Oficialmente, o governo se posicionou contra. A proposta era tida como pauta-bomba pela gestão Alckmin, que atuava contra o aumento que, no futuro, poderia comprometer o estado com rompimento dos limites impostos pela LRF (Lei de Responsabilidade Fiscal).

A medida, no entanto, agradava a partidos que tiveram campanhas financiadas por agentes fiscais de rendas, elite do funcionalismo estadual e principais beneficiados.

O aumento foi aprovado em PEC (emenda à Constituição, que não precisa de sanção do governador) e barrado pela Justiça, mas a gestão França compensou os servidores: facilitou o pagamento de um penduricalho nos rendimentos dos agentes fiscais.

Na campanha de 2018, França prometeu outros aumentos. Disse que os policiais e os professores do estado teriam os maiores salários do país, o que lhe garantiu apoios tanto da esquerda como de setores do PSL. Nunca detalhou de onde sairia o dinheiro sem ultrapassar os limites da LRF.

Em 2018, França passou a flertar com o bolsonarismo e pôs uma vice que apoiava o então candidato Bolsonaro. No interior, participou de eventos com carros plotados com sua foto dele e a do atual presidente da República.

Na gestão estadual, França usou aeronaves do estado para se deslocar a compromissos partidários e particulares, segundo revelou o jornal O Estado de S. Paulo. Foi a encontros de partidos que o apoiaram à reeleição, eventos com líderes religiosos e até a uma partida de futebol.

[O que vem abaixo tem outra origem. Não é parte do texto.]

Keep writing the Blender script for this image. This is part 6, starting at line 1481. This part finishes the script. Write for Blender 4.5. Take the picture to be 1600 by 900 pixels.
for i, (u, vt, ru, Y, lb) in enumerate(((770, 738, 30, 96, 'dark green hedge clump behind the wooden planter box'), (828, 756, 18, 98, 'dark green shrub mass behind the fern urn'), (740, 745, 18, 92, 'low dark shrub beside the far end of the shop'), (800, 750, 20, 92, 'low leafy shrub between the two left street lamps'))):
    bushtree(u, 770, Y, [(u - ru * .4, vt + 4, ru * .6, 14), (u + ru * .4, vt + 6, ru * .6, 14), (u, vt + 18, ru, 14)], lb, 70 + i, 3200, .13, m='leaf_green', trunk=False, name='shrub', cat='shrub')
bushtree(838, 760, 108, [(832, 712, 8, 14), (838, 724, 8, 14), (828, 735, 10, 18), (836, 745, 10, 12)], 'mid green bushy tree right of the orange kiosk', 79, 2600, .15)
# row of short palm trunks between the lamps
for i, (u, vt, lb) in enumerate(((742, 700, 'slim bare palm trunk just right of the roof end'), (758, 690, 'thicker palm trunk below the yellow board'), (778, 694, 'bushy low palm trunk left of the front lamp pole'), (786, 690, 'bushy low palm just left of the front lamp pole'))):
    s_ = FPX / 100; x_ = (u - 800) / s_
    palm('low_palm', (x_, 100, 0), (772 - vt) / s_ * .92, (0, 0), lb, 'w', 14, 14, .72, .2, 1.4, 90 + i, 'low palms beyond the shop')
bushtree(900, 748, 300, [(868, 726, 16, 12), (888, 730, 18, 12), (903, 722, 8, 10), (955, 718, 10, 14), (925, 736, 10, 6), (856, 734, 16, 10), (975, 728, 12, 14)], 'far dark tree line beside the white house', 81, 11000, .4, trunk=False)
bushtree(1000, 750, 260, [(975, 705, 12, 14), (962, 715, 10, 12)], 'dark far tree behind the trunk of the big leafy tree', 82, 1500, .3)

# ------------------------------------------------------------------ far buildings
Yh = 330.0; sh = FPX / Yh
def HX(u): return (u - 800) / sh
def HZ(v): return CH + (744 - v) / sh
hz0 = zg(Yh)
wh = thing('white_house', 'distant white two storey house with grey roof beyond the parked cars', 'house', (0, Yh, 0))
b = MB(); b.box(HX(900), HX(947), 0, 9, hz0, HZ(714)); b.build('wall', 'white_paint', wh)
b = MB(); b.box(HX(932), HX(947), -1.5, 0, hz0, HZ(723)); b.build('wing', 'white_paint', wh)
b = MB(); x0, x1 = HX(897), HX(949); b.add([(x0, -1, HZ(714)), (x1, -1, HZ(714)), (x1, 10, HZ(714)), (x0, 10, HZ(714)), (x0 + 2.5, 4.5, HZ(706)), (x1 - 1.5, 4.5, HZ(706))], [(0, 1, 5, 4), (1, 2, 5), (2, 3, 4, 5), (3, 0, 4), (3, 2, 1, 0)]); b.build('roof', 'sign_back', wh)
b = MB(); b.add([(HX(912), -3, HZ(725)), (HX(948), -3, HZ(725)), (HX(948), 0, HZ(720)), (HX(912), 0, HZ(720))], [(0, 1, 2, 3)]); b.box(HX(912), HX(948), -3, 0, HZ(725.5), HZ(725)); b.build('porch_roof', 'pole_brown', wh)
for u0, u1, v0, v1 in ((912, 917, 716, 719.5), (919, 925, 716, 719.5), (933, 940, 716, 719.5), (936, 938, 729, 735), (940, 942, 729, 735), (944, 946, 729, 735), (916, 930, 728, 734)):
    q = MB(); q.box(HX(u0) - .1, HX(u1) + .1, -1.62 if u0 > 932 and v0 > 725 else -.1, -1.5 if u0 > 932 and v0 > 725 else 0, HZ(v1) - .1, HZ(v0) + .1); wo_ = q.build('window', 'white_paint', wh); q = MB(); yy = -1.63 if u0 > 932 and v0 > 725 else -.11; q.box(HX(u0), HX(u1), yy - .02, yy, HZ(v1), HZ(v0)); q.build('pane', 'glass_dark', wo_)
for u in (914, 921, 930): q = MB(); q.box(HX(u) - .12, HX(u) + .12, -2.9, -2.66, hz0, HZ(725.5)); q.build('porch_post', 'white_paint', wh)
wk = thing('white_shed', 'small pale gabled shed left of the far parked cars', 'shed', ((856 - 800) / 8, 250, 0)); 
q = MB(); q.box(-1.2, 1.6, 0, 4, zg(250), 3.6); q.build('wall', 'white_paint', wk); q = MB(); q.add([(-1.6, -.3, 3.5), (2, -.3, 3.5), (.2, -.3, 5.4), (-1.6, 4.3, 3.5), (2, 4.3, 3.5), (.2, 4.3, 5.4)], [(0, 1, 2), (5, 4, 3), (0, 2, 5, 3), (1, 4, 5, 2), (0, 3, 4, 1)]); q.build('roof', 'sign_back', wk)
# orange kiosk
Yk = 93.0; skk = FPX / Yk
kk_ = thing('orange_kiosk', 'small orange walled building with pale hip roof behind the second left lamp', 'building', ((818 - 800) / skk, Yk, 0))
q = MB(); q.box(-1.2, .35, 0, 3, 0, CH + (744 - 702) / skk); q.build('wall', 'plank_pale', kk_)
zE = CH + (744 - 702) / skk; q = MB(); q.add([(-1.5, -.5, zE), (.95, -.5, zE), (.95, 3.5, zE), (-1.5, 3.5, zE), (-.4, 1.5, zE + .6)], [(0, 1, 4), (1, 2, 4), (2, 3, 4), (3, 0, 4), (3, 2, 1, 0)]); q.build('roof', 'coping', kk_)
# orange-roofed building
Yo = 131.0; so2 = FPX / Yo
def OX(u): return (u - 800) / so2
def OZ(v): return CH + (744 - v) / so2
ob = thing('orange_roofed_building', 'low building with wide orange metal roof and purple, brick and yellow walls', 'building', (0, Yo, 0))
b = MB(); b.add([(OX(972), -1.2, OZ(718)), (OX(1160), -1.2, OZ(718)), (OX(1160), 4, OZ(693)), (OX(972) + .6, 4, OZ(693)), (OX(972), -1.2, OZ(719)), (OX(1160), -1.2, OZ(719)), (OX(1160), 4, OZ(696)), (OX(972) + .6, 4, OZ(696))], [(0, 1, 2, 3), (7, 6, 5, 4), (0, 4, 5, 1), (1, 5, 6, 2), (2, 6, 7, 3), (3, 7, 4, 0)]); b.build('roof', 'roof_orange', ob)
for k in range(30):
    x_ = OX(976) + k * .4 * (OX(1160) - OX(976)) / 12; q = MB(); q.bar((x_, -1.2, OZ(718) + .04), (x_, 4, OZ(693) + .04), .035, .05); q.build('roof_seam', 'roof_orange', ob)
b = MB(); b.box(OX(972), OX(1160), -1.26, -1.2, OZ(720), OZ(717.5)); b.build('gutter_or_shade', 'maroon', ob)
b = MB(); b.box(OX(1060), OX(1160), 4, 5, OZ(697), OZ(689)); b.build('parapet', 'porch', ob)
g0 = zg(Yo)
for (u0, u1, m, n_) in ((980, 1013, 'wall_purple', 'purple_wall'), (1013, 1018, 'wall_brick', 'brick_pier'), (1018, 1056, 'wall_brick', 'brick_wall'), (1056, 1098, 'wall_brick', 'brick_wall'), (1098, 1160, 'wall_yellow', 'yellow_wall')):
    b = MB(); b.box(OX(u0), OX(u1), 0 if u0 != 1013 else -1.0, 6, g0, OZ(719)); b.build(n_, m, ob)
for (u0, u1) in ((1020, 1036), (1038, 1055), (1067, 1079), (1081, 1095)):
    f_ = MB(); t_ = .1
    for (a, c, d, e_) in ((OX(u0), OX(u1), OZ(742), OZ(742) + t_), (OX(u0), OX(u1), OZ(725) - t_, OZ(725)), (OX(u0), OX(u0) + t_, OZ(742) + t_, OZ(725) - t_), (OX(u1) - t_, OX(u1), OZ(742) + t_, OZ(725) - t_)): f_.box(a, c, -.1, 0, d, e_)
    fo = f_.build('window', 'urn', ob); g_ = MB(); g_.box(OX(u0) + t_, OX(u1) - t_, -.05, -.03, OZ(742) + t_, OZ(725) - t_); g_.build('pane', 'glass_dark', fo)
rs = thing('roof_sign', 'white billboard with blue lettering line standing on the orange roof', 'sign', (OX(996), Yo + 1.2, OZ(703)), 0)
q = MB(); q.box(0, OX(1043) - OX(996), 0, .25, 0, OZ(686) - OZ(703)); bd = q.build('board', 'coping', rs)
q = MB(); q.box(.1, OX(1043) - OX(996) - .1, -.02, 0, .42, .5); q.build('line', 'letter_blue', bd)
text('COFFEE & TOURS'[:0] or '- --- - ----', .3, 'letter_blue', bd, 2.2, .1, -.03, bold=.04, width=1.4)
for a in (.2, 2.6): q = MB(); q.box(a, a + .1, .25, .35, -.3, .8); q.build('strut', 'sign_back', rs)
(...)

No segundo turno, angariou apoio do PT --sem publicidade, para evitar desgaste com o eleitorado antipetista-- e de Paulo Skaf (MDB).

Advogado de formação, Márcio Luiz França Gomes, 57, saiu da militância estudantil para a Câmara de Vereadores de São Vicente (Baixada Santista), onde liderou um grupo de insatisfeitos com a gestão municipal, do PT, que ele ajudara a eleger anos antes.

Depois de se tornar prefeito, em campanha para deputado federal, colocou-se à disposição para trabalhar na candidatura nacional de Alckmin. A aproximação com o ex-governador rendeu, em 2011, a Secretaria de Turismo do estado, onde tinha à disposição a liberação de verbas para obras em cidades turísticas.

Quatro anos depois, disputava o cargo de vice de Alckmin. Em seu reduto eleitoral, depois de transferir o poder a aliados em São Vicente, tentou emplacar seu filho Caio França, à época com 24 anos.

Foi derrotado, mas sua família voltou ao comando municipal em 2017, após seu cunhado Pedro Gouvêa (MDB) se eleger prefeito sob a promessa de que França trabalharia para a região quando Alckmin renunciasse para concorrer novamente à Presidência --e o pessebista se tornasse o novo governador.

A gestão de França no estado criou uma linha de financiamento que beneficiou exclusivamente São Vicente, com verba de R$ 8 milhões.

Quando França passou a gestão a João Doria, em 2019, o novo governador disse que o pessebista não havia feito um contrato básico: a de compra de kits de material escolar para 2,6 milhões de alunos das escolas estaduais.

OUTRO LADO

A assessoria de Márcio França afirma que, entre os principais candidatos à prefeitura, ele é o único "não tem compromisso com presidente que quer se reeleger; com ex-presidente que quer voltar ou governador que quer ser presidente".

Diz que não houve articulação para o aumento da elite do funcionalismo e que França sempre afirmou que estava proibido, por se tratar de ano eleitoral, de conceder aumento salarial. Afirma também que a denúncia sobre uso dos voos foi arquivada pelo Ministério Público após apuração e que o uso foi dentro das normas.

Sobre o kit escolar, diz que o secretário de Educação à época, "o mesmo que hoje é o secretário da pasta no governo Bruno Covas", adquiriu "corretamente a quantidade de kit escolar para suprir as necessidades do setor, mas que a gestão Doria não deve ter feito a devida entrega".